I have several issues with it, it turns out, and you may end up rejecting them all, but I did a shit job earlier and you asked what I meant, so here goes. Gonna be long lol, sorry. But yeah, complaining about wealth disparity, not COL, but also COL doesn't invalidate my complaints, IMO.
It's my understanding that folks on the lowest rungs of the socioeconomic ladder do fare worse, the higher the COL. So while things scale (that's the idea after all), I don't think pay scales evenly across compensation ranges. I have to acknowledge that I have no source on this and I may have a shaky basis for that belief. I should probably improve my rigor there. It does look like homelessness is higher, per capita, in larger cities, which seems like at least a very rough proxy for my assertion. So that's one problem for me, COL doesn't erase that magnitude or make it more in reach necessarily, for the chronically broke.
Not all goods and services are priced locally. People making high COL wages have inherent advantages over people making low COL wages when paying for anything that isn't priced locally.
That issue really extends far when you apply it abroad to things like aid that could be given to people for whom even a single dollar a day can be a tangible improvement. I'm placing this separately because we all value the well being of one another differently by proximity, unfortunately, so some folks may accept #2 as a problem and not see #3 as their concern. I do personally try to give what I can charitably, split between local food banks and sort of "maximizing impact wherever".
At any rate, folks who feel badly disadvantaged due to these do fit into what I meant by the "versions of life" phrasing, but I mostly intended just the chronically broke there.

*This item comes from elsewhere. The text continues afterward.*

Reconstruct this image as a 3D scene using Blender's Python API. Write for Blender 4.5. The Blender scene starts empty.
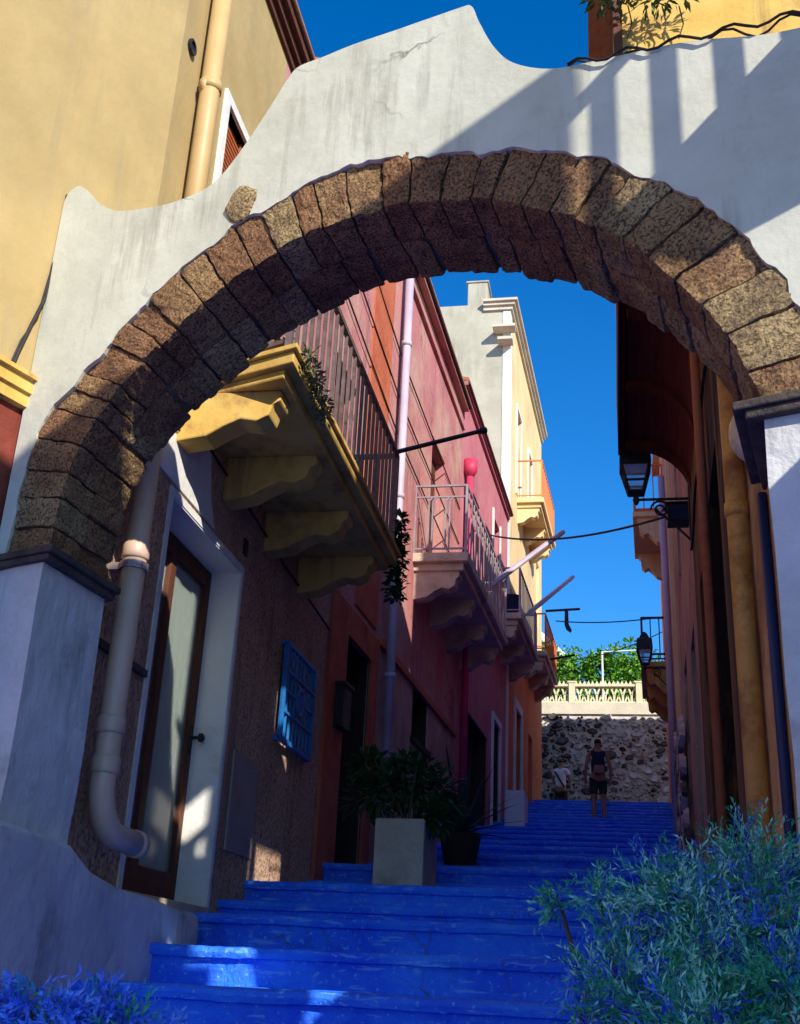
import bpy, bmesh, math, random
from mathutils import Vector, Matrix, noise
random.seed(7)
sc = bpy.context.scene
COL = sc.collection
PI = math.pi

# ------------------------------------------------------------------ camera
F = 1142.0; PX, PY = 400.0, 512.0
def _ray(x, y): return Vector(((x-PX)/F, -(y-PY)/F, -1.0))
_up = _ray(537, -2225).normalized()
_s = _ray(620, 1000); _s = (_s - _up*_s.dot(_up)).normalized()
_r = _s.cross(_up)
R = Matrix((_r, _s, _up))
CAM = Vector((0, 0, 1.5))
cd = bpy.data.cameras.new('camera'); cam = bpy.data.objects.new('camera', cd); COL.objects.link(cam)
cd.sensor_fit = 'VERTICAL'; cd.sensor_height = 24; cd.sensor_width = 24*800/1024; cd.lens = 24*F/1024
cd.clip_end = 6000; cd.clip_start = .05
cam.matrix_world = Matrix.Translation(CAM) @ R.to_4x4()
sc.camera = cam
sc.render.resolution_x = 800; sc.render.resolution_y = 1024
def at(x, y, Y):                      # the point at street depth Y seen at a pixel of the photograph
    d = R @ _ray(x, y); return CAM + d*(Y/d.y)
def atx(x, y, X0):
    d = R @ _ray(x, y); return CAM + d*(X0/d.x)

# ------------------------------------------------------------------ light
SD = Vector((1.0, -1.2, .9)).normalized()      # towards the sun
sl = bpy.data.lights.new('sun', 'SUN'); so = bpy.data.objects.new('sun', sl); COL.objects.link(so)
sl.energy = 4.9; sl.angle = math.radians(.5); sl.color = (1, .93, .80)
so.rotation_euler = (-SD).to_track_quat('-Z', 'Y').to_euler()
w = bpy.data.worlds.new('World'); sc.world = w; w.use_nodes = True
nt = w.node_tree; nt.nodes.clear()
o_ = nt.nodes.new('ShaderNodeOutputWorld'); bg = nt.nodes.new('ShaderNodeBackground')
sk = nt.nodes.new('ShaderNodeTexSky'); sk.sky_type = 'NISHITA'; sk.sun_disc = False
sk.sun_elevation = math.asin(SD.z); sk.sun_rotation = math.atan2(SD.x, SD.y)
sk.air_density = 1.0; sk.dust_density = .2; sk.ozone_density = 2.0
hs = nt.nodes.new('ShaderNodeHueSaturation'); hs.inputs['Saturation'].default_value = 1.45
tn = nt.nodes.new('ShaderNodeMixRGB'); tn.blend_type = 'MULTIPLY'; tn.inputs[0].default_value = 1; tn.inputs[2].default_value = (.72, .96, 1.18, 1)   # a polarised, deep blue sky
nt.links.new(sk.outputs[0], hs.inputs['Color']); nt.links.new(hs.outputs[0], tn.inputs[1]); nt.links.new(tn.outputs[0], bg.inputs[0]); nt.links.new(bg.outputs[0], o_.inputs[0])
bg.inputs[1].default_value = .132
sc.view_settings.view_transform = 'Standard'; sc.view_settings.look = 'None'
sc.view_settings.exposure = .45; sc.view_settings.gamma = 1

# ------------------------------------------------------------------ materials
def mat(name, c1, c2=None, scale=3, rough=.85, bump=.0, bscale=40, bdist=.02, c3=None, s3=1.2, t3=(.55, .7), metal=0, stretch=None, spec=.3, voro=0, mid=(.35, .65), drips=None, cracks=None, pore=(.34, .28, .24)):
    m = bpy.data.materials.new(name); m.use_nodes = True
    n = m.node_tree.nodes; l = m.node_tree.links
    p = n['Principled BSDF']; p.inputs['Roughness'].default_value = rough; p.inputs['Metallic'].default_value = metal
    p.inputs['Specular IOR Level'].default_value = spec
    c2 = c2 or c1
    tc = n.new('ShaderNodeTexCoord'); mp = n.new('ShaderNodeMapping'); l.new(tc.outputs['Object'], mp.inputs[0])
    if stretch: mp.inputs['Scale'].default_value = stretch
    nz = n.new('ShaderNodeTexNoise'); nz.inputs['Scale'].default_value = scale; nz.inputs['Detail'].default_value = 8; nz.inputs['Roughness'].default_value = .65
    l.new(mp.outputs[0], nz.inputs['Vector'])
    rp = n.new('ShaderNodeValToRGB'); l.new(nz.outputs['Fac'], rp.inputs[0])
    rp.color_ramp.elements[0].position = mid[0]; rp.color_ramp.elements[1].position = mid[1]
    rp.color_ramp.elements[0].color = (*c1, 1); rp.color_ramp.elements[1].color = (*c2, 1)
    out = rp.outputs[0]
    if c3:
        n3 = n.new('ShaderNodeTexNoise'); n3.inputs['Scale'].default_value = s3; n3.inputs['Detail'].default_value = 10; n3.inputs['Roughness'].default_value = .7
        mp3 = n.new('ShaderNodeMapping'); mp3.inputs['Location'].default_value = (3.1, 7.7, 1.3); l.new(tc.outputs['Object'], mp3.inputs[0])
        if stretch: mp3.inputs['Scale'].default_value = stretch
        l.new(mp3.outputs[0], n3.inputs['Vector'])
        r3 = n.new('ShaderNodeValToRGB'); r3.color_ramp.elements[0].position = t3[0]; r3.color_ramp.elements[1].position = t3[1]
        l.new(n3.outputs['Fac'], r3.inputs[0])
        mx = n.new('ShaderNodeMixRGB'); l.new(r3.outputs[0], mx.inputs[0]); l.new(out, mx.inputs[1]); mx.inputs[2].default_value = (*c3, 1)
        out = mx.outputs[0]
    if voro:                           # pores of a coarse stone or stucco
        n4 = n.new('ShaderNodeTexNoise'); n4.inputs['Scale'].default_value = voro; n4.inputs['Detail'].default_value = 7; n4.inputs['Roughness'].default_value = .72
        l.new(tc.outputs['Object'], n4.inputs['Vector'])
        rv = n.new('ShaderNodeValToRGB'); rv.color_ramp.elements[0].position = .36; rv.color_ramp.elements[1].position = .48
        rv.color_ramp.elements[0].color = (*pore, 1)
        l.new(n4.outputs['Fac'], rv.inputs[0])
        m2 = n.new('ShaderNodeMixRGB'); m2.blend_type = 'MULTIPLY'; m2.inputs[0].default_value = 1
        l.new(out, m2.inputs[1]); l.new(rv.outputs[0], m2.inputs[2]); out = m2.outputs[0]
    if drips:                          # rain streaks and damp, longer than wide, in patches
        mpd = n.new('ShaderNodeMapping'); mpd.inputs['Scale'].default_value = (5, 5, .45); l.new(tc.outputs['Object'], mpd.inputs[0])
        d1 = n.new('ShaderNodeTexNoise'); d1.inputs['Scale'].default_value = 1.6; d1.inputs['Detail'].default_value = 8; d1.inputs['Roughness'].default_value = .7; l.new(mpd.outputs[0], d1.inputs['Vector'])
        d2 = n.new('ShaderNodeTexNoise'); d2.inputs['Scale'].default_value = .9; d2.inputs['Detail'].default_value = 4; l.new(tc.outputs['Object'], d2.inputs['Vector'])
        dm = n.new('ShaderNodeMath'); dm.operation = 'MULTIPLY'; l.new(d1.outputs['Fac'], dm.inputs[0]); l.new(d2.outputs['Fac'], dm.inputs[1])
        dr_ = n.new('ShaderNodeValToRGB'); dr_.color_ramp.elements[0].position = .26; dr_.color_ramp.elements[1].position = .42; dr_.color_ramp.elements[1].color = (.8, .8, .8, 1)
        l.new(dm.outputs[0], dr_.inputs[0]); dx = n.new('ShaderNodeMixRGB'); l.new(dr_.outputs[0], dx.inputs[0]); l.new(out, dx.inputs[1]); dx.inputs[2].default_value = (*drips, 1); out = dx.outputs[0]
    if cracks:
        w1 = n.new('ShaderNodeTexNoise'); w1.inputs['Scale'].default_value = 3; w1.inputs['Detail'].default_value = 5; l.new(tc.outputs['Object'], w1.inputs['Vector'])
        wa = n.new('ShaderNodeMixRGB'); wa.blend_type = 'ADD'; wa.inputs[0].default_value = .45; l.new(tc.outputs['Object'], wa.inputs[1]); l.new(w1.outputs['Color'], wa.inputs[2])
        vc = n.new('ShaderNodeTexVoronoi'); vc.feature = 'DISTANCE_TO_EDGE'; vc.inputs['Scale'].default_value = cracks; l.new(wa.outputs[0], vc.inputs['Vector'])
        rc = n.new('ShaderNodeValToRGB'); rc.color_ramp.elements[0].position = .0; rc.color_ramp.elements[0].color = (1, 1, 1, 1); rc.color_ramp.elements[1].position = .012; rc.color_ramp.elements[1].color = (0, 0, 0, 1); l.new(vc.outputs['Distance'], rc.inputs[0])
        wm = n.new('ShaderNodeTexNoise'); wm.inputs['Scale'].default_value = 1.1; l.new(tc.outputs['Object'], wm.inputs['Vector'])
        rm = n.new('ShaderNodeValToRGB'); rm.color_ramp.elements[0].position = .5; rm.color_ramp.elements[1].position = .62; l.new(wm.outputs['Fac'], rm.inputs[0])
        cm = n.new('ShaderNodeMath'); cm.operation = 'MULTIPLY'; l.new(rc.outputs[0], cm.inputs[0]); l.new(rm.outputs[0], cm.inputs[1])
        cx = n.new('ShaderNodeMixRGB'); l.new(cm.outputs[0], cx.inputs[0]); l.new(out, cx.inputs[1]); cx.inputs[2].default_value = (.10, .09, .07, 1); out = cx.outputs[0]
    l.new(out, p.inputs['Base Color'])
    if bump:
        nb = n.new('ShaderNodeTexNoise'); nb.inputs['Scale'].default_value = bscale; nb.inputs['Detail'].default_value = 6; nb.inputs['Roughness'].default_value = .6
        l.new(mp.outputs[0] if stretch else tc.outputs['Object'], nb.inputs['Vector'])
        h = nb.outputs['Fac']
        if voro:
            ad = n.new('ShaderNodeMath'); ad.operation = 'ADD'; l.new(h, ad.inputs[0]); l.new(rv.outputs[0], ad.inputs[1]); h = ad.outputs[0]
        bp = n.new('ShaderNodeBump'); bp.inputs['Strength'].default_value = bump; bp.inputs['Distance'].default_value = bdist
        l.new(h, bp.inputs['Height']); l.new(bp.outputs[0], p.inputs['Normal'])
    return m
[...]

You can be broke enough, basically anywhere in the US, such that roughly everyone you know never uses professional paid childcare, priced moderately or otherwise. So COL only goes but so far for that reason too.
But to be clear, I was thinking of wasteful rich people. We both made an assumption about what kind of people/situation the original content referred to, neither is really more valid than the other. I absolutely understand that COL has big impacts and is sometimes left out. But there's a lot of nuance to COL, and I don't really feel I need to make a disclaimer about it to make statements like I did. It's fine if you disagree.
Edit: minor phrasing
When you have 3+ kids that are young.